Only 17 years old, Mayat, (not her real name) was kidnapped by members of Isis on 3rd August during an offensive against Sinjar. She remains with her captors.

These men allowed Mayat, who speaks some English as she wanted to study in Europe, to talk because, “to hurt us even more, they told us to describe in detail to our parents what they are doing.”

Her parents, refugees in Kurdistan, gave their daughter’s number to a journalist from Italian paper La Repubblica.

The teenage girl begs her interviewer not to name her because: “I am ashamed of what they have done to me.

“Part of me would like to die immediately, to sink beneath the ground and say there. But another part that still hopes to be saved, and to be able to hug my parents once more.”

One of around 40 women and young girls held by the extremists in an unknown city, Mayat estimates their ages as anything from 12 to 30.

“What are they doing to me?” She says, “I am too ashamed to say, and I don’t even know how to describe my torture.”

In the interview Mayat describes how the women and girls are kept in a house under armed guards.

There are, she says, three “rooms of horror” where the women are raped, often by different men and throughout the day.

“They treat us like slaves. We are always ‘given’ to different men. Some arrive straight from Syria,” she says.

Isis has made huge territorial gains across northern Iraq and parts of Syria, capturing thousands of women and children according to an Amnesty International report last month.

“They threaten us and beat us if we try to resist. Often I wish they would beat me so hard I will die. But they are cowards even in this. None of them have the courage to end our suffering.”

Mayat says some of the youngest girls have stopped talking because of the abuse and were taken away by their captors. Many of the women have attempted to end their lives.

“Sometimes I feel as though it will never end. And if it did, my life would remain forever scarred by the torture I have suffered the past few weeks,” Mayat says. “Even if I survive, I don’t think I’ll be able to remove this horror from my mind.”

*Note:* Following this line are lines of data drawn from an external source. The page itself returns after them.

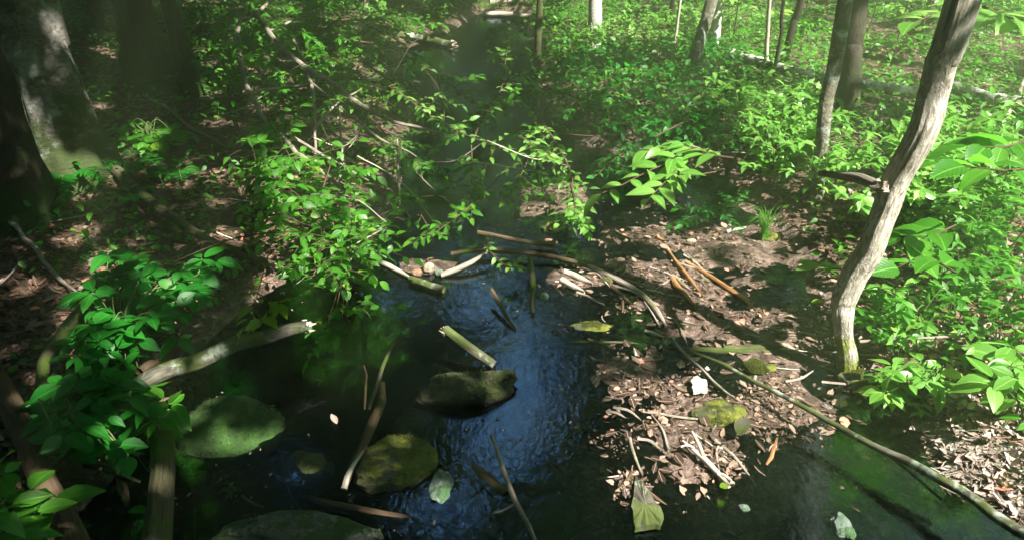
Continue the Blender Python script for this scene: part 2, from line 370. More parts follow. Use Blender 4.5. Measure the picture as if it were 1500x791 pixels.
def rock_mat(name, base, base2, moss, amt, wet=0.4):
    m, t = newmat(name); ob = nd(t, 'ShaderNodeTexCoord').outputs['Object']; g = nd(t, 'ShaderNodeNewGeometry')
    a = noi(t, ob, 16, 9, 0.72, 0.8); colr = ramp(t, a, [(0.35, [q * .5 for q in base]), (0.5, base), (0.66, base2)])
    colr = mixc(t, ramp(t, noi(t, ob, 60, 3, .7), [(0.5, (0, 0, 0)), (0.75, (.7, .7, .7))]), colr, [x * 0.35 for x in base])
    nz = nd(t, 'ShaderNodeSeparateXYZ', ins={0: g.outputs['Normal']}).outputs[2]
    k = math_(t, 'ADD', noi(t, ob, 12, 6, 0.72), math_(t, 'MULTIPLY', nz, 0.12))
    mk = ramp(t, k, [(0.74 - amt * 0.4, (0, 0, 0)), (0.80 - amt * 0.4, (1, 1, 1))])
    mc = ramp(t, noi(t, ob, 24, 5, .7), [(0.3, [x * 0.35 for x in moss]), (0.55, moss), (0.75, [x * 1.7 for x in moss])])
    colr = mixc(t, mk, colr, mc)
    h = math_(t, 'ADD', math_(t, 'MULTIPLY', noi(t, ob, 26, 9, .78), 1.6), math_(t, 'MULTIPLY', math_(t, 'MULTIPLY', mk, noi(t, ob, 140, 3, .7)), 0.8))
    out(t, princ(t, colr, 0.75 - 0.35 * wet, 0.5, bump(t, h, 0.9, 0.012))); return m
M['rock_yellow'] = rock_mat('rock_yellow_moss', (0.045, 0.05, 0.025), (0.17, 0.165, 0.05), (0.12, 0.135, 0.012), 0.5)
M['rock_brown'] = rock_mat('rock_brown_moss', (0.035, 0.032, 0.018), (0.12, 0.10, 0.04), (0.045, 0.06, 0.012), 0.5)
M['rock_grey'] = rock_mat('rock_grey_moss', (0.12, 0.125, 0.105), (0.26, 0.27, 0.22), (0.035, 0.07, 0.010), 0.42)
M['rock_green'] = rock_mat('rock_green_moss', (0.04, 0.045, 0.02), (0.09, 0.09, 0.04), (0.035, 0.095, 0.012), 0.85, 0.1)
M['rock_teal'] = rock_mat('rock_teal_algae', (0.14, 0.19, 0.15), (0.26, 0.34, 0.27), (0.06, 0.13, 0.05), 0.35)
M['stone_pale'] = rock_mat('stone_pale', (0.40, 0.33, 0.24), (0.58, 0.48, 0.36), (0.3, 0.25, 0.1), 0.0)
M['stone_red'] = rock_mat('stone_red', (0.30, 0.16, 0.10), (0.45, 0.26, 0.17), (0.3, 0.2, 0.1), 0.0)

def ground_mat():
    m, t = newmat('forest_floor'); g = nd(t, 'ShaderNodeNewGeometry'); P = g.outputs['Position']
    z = nd(t, 'ShaderNodeSeparateXYZ', ins={0: P}).outputs[2]
    a = noi(t, P, 7, 8, 0.7, 0.5); b = noi(t, P, 40, 6, 0.7, 0.3)
    vo = nd(t, 'ShaderNodeTexVoronoi', ins={'Scale': 26.0, 'Randomness': 1.0, 'Vector': P}, feature='F1')
    soil = ramp(t, a, [(0.3, (0.022, 0.015, 0.010)), (0.5, (0.052, 0.033, 0.021)), (0.7, (0.10, 0.060, 0.040))])
    lf = ramp(t, nd(t, 'ShaderNodeSeparateColor', ins={0: vo.outputs['Color']}).outputs[0], [(0.2, (0.05, 0.028, 0.017)), (0.7, (0.12, 0.07, 0.045)), (1, (0.26, 0.17, 0.12))])
    dry = mixc(t, ramp(t, b, [(0.42, (0, 0, 0)), (0.58, (.8, .8, .8))]), soil, lf)
    mud = ramp(t, noi(t, P, 9, 10, 0.8, 1.4), [(0.30, (0.018, 0.012, 0.009)), (0.5, (0.09, 0.058, 0.044)), (0.68, (0.38, 0.27, 0.22))])
    bed = ramp(t, noi(t, P, 8, 8, 0.7, 0.8), [(0.3, (0.018, 0.016, 0.010)), (0.5, (0.055, 0.042, 0.024)), (0.72, (0.15, 0.105, 0.065))])
    wetf = math_(t, 'DIVIDE', math_(t, 'SUBTRACT', 0.07, z), 0.05, True)
    und = math_(t, 'DIVIDE', math_(t, 'SUBTRACT', -0.03, z), 0.08, True)
    colr = mixc(t, wetf, dry, mud); colr = mixc(t, und, colr, bed)
    moss = math_(t, 'MULTIPLY', ramp(t, noi(t, P, 2.6, 6, 0.7), [(0.60, (0, 0, 0)), (0.66, (.8, .8, .8))]), math_(t, 'SUBTRACT', 1.0, math_(t, 'MULTIPLY', wetf, 0.85)))
    colr = mixc(t, moss, colr, mixc(t, b, (0.03, 0.036, 0.008), (0.12, 0.13, 0.022)))
    ro = math_(t, 'SUBTRACT', 0.9, math_(t, 'MULTIPLY', wetf, 0.64))
    h = math_(t, 'ADD', math_(t, 'MULTIPLY', b, 0.7), math_(t, 'ADD', noi(t, P, 90, 4, .7), math_(t, 'MULTIPLY', vo.outputs['Distance'], 0.8)))
    out(t, princ(t, colr, ro, 0.5, bump(t, h, 0.9, 0.016))); return m
M['ground'] = ground_mat()
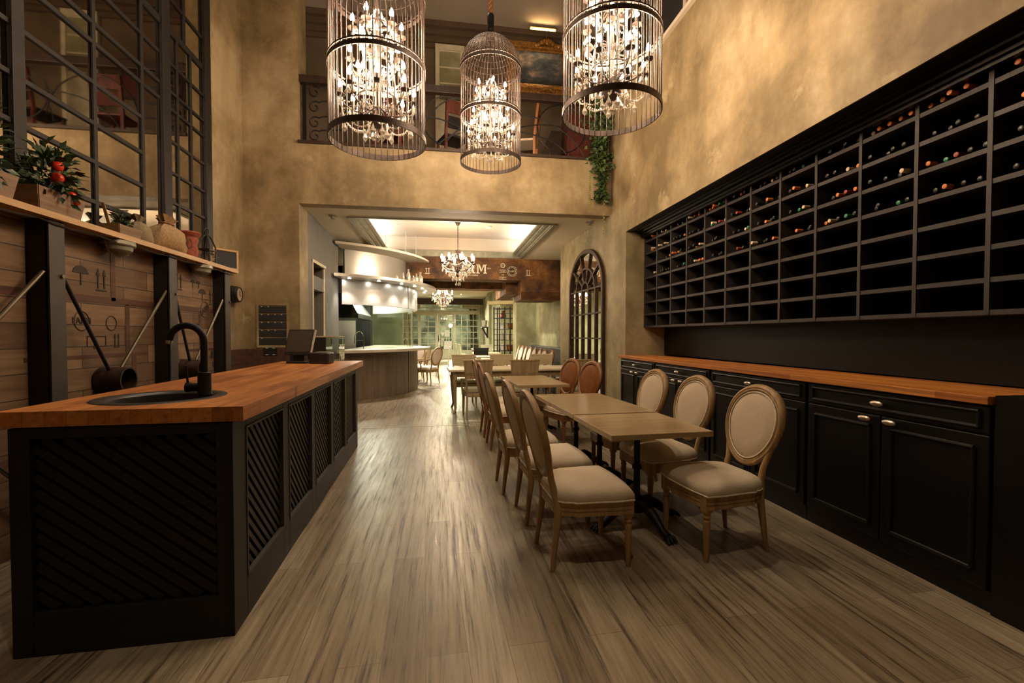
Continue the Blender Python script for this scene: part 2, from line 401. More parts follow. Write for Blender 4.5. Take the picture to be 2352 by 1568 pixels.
f = MB(); f.box(-2.21, -2.185, 8.17, 8.22, 0, 2.74); f.box(-2.24, -2.215, 9.03, 9.08, 0, 2.74); f.box(-2.24, -2.19, 8.17, 9.08, 2.70, 2.75); f.box(-2.405, -2.395, 8.60, 8.62, 0, 2.3)
struct('door_frame', f, 'white', d2, smooth=0)
struct('wall_balcony', MB().box(-2.2, 2.9, 7.5, 7.72, 3.49, 4.41), 'plaster', smooth=0)
struct('trim_2', MB().box(-2.2, 2.88, 7.46, 7.76, 4.41, 4.45), 'darkwood', smooth=0)
struct('floor_balcony', MB().box(-3.0, 3.6, 7.72, 9.1, 4.2, 4.4), 'darkwood', smooth=0)
struct('wall_upper', MB().box(-3.2, 4.4, 8.95, 9.15, 4.4, 7.3), 'taupe', smooth=0)
cr = MB()
for k, (dy, z0, z1) in enumerate(((.05, 6.92, 7.0), (.10, 7.0, 7.1), (.17, 7.1, 7.2), (.26, 7.2, 7.3))): cr.box(-3.2, 4.4, 8.95 - dy, 8.95, z0, z1)
struct('trim_3', cr, 'taupe2', smooth=0)
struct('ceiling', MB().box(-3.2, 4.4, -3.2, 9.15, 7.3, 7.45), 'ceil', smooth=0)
# right side: bulkhead over the wine rack, recess and the mirror wall
struct('wall_right', MB().box(2.85, 3.7, -3, 6.85, 3.08, 5.25).box(2.85, 3.7, 6.85, 8.95, 3.49, 5.25), 'plaster', smooth=0)
struct('wall_upper_right', MB().box(3.3, 3.5, -3, 8.95, 5.25, 7.3), 'sage', smooth=0)
struct('trim_4', MB().box(2.80, 3.3, -3, 8.9, 5.25, 5.30), 'white', smooth=0)
uw = struct('window_1', MB().box(3.27, 3.29, 4.2, 8.2, 5.5, 7.1), 'slate', smooth=0)
fm = MB()
for y in (4.2, 5.0, 5.8, 6.6, 7.4, 8.2): fm.box(3.22, 3.29, y - .04, y + .04, 5.4, 7.15)
fm.box(3.22, 3.29, 4.2, 8.2, 5.42, 5.5).box(3.22, 3.29, 4.2, 8.2, 7.08, 7.16)
struct('window_frame', fm, 'white', uw, smooth=0)
struct('wall_recess', MB().box(3.6, 3.8, -3, 6.85, 0, 3.08), 'rackback', smooth=0)
w = MB(); X1 = 2.85 - 3.5 * math.tan(RB)
w.hexa([(2.85, 6.85, 0), (3.8, 6.85, 0), (X1, 10.35, 0), (3.8, 10.35, 0), (2.85, 6.85, 3.49), (3.8, 6.85, 3.49), (X1, 10.35, 3.49), (3.8, 10.35, 3.49)])
struct('wall_mirror', w, 'olive', smooth=0)
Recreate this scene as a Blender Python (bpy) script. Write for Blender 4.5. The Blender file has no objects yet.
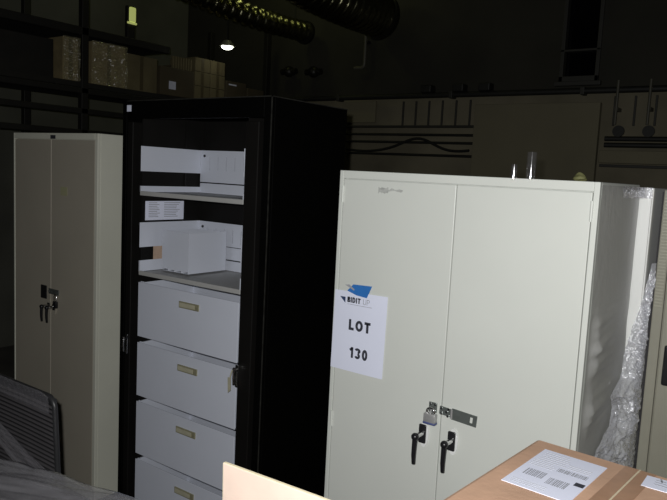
import bpy, bmesh, math, random
from mathutils import Vector, Matrix, noise
random.seed(7)
S = bpy.context.scene
C = S.collection
PI = math.pi
G = -.27          # floor level while building; everything is lifted and scaled to metres at the end
V = Vector

# ------------------------------------------------------------------ materials
def mat(name, col, rough=.5, metal=0, spec=.5, var=.06, vscale=6, bump=0, bscale=60, emit=None, estr=0, coat=0):
    m = bpy.data.materials.new(name); m.use_nodes = True
    nt = m.node_tree; b = nt.nodes['Principled BSDF']
    b.inputs['Roughness'].default_value = rough
    b.inputs['Metallic'].default_value = metal
    b.inputs['Specular IOR Level'].default_value = spec
    b.inputs['Coat Weight'].default_value = coat
    tc = nt.nodes.new('ShaderNodeTexCoord')
    n = nt.nodes.new('ShaderNodeTexNoise'); n.inputs['Scale'].default_value = vscale; n.inputs['Detail'].default_value = 6
    nt.links.new(tc.outputs['Object'], n.inputs['Vector'])
    r = nt.nodes.new('ShaderNodeValToRGB')
    r.color_ramp.elements[0].position = .3; r.color_ramp.elements[1].position = .7
    r.color_ramp.elements[0].color = [c*(1-var) for c in col]+[1]
    r.color_ramp.elements[1].color = [min(1, c*(1+var)) for c in col]+[1]
    nt.links.new(n.outputs['Fac'], r.inputs['Fac'])
    nt.links.new(r.outputs['Color'], b.inputs['Base Color'])
    if bump:
        n2 = nt.nodes.new('ShaderNodeTexNoise'); n2.inputs['Scale'].default_value = bscale; n2.inputs['Detail'].default_value = 4
        nt.links.new(tc.outputs['Object'], n2.inputs['Vector'])
        bp = nt.nodes.new('ShaderNodeBump'); bp.inputs['Strength'].default_value = bump; bp.inputs['Distance'].default_value = .01
        nt.links.new(n2.outputs['Fac'], bp.inputs['Height']); nt.links.new(bp.outputs['Normal'], b.inputs['Normal'])
    if emit:
        b.inputs['Emission Color'].default_value = list(emit)+[1]; b.inputs['Emission Strength'].default_value = estr
    return m

def film_mat(name, haze=.12, gloss=.55, rough=.14, tint=(.86, .87, .92), bscale=90, bstr=.5, clear=.96):
    m = bpy.data.materials.new(name); m.use_nodes = True
    nt = m.node_tree; nt.nodes.clear(); N = nt.nodes.new; L = nt.links.new
    out = N('ShaderNodeOutputMaterial'); tr = N('ShaderNodeBsdfTransparent'); gl = N('ShaderNodeBsdfGlossy'); df = N('ShaderNodeBsdfDiffuse')
    tr.inputs[0].default_value = (clear, clear, clear*.985, 1); gl.inputs['Color'].default_value = (.95, .95, 1, 1); gl.inputs['Roughness'].default_value = rough
    df.inputs['Color'].default_value = list(tint)+[1]
    tc = N('ShaderNodeTexCoord'); nz = N('ShaderNodeTexNoise'); nz.inputs['Scale'].default_value = bscale; nz.inputs['Detail'].default_value = 3
    bp = N('ShaderNodeBump'); bp.inputs['Strength'].default_value = bstr; bp.inputs['Distance'].default_value = .01
    L(tc.outputs['Object'], nz.inputs['Vector']); L(nz.outputs['Fac'], bp.inputs['Height'])
    L(bp.outputs['Normal'], gl.inputs['Normal']); L(bp.outputs['Normal'], df.inputs['Normal'])
    fr = N('ShaderNodeFresnel'); 
    geo = N('ShaderNodeNewGeometry'); io = N('ShaderNodeMath'); io.operation = 'MULTIPLY_ADD'; io.inputs[1].default_value = 1/1.5-1.5; io.inputs[2].default_value = 1.5
    L(geo.outputs['Backfacing'], io.inputs[0]); L(io.outputs[0], fr.inputs['IOR'])        # a thin sheet: the same from both sides
    mul = N('ShaderNodeMath'); mul.operation = 'MULTIPLY_ADD'; mul.inputs[1].default_value = gloss; mul.inputs[2].default_value = .05; mul.use_clamp = True
    L(fr.outputs[0], mul.inputs[0])
    m1 = N('ShaderNodeMixShader'); m1.inputs[0].default_value = haze; L(tr.outputs[0], m1.inputs[1]); L(df.outputs[0], m1.inputs[2])
    m2 = N('ShaderNodeMixShader'); L(mul.outputs[0], m2.inputs[0]); L(m1.outputs[0], m2.inputs[1]); L(gl.outputs[0], m2.inputs[2])
    L(m2.outputs[0], out.inputs['Surface'])
    return m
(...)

Mayat’s story contradicts previous claims from Isis which purport to show life under the Islamic State, highlighting their care of widows and children.

Earlier today the British government promised to donate guns and ammunition to Iraq to fight the insurgency.

Amid concerns of terrorism president Barack Obama has promised to address the American people tomorrow on efforts to “degrade and destroy” Isis.

Mayat finished by saying: “They have already killed my body. They are now killing my soul.”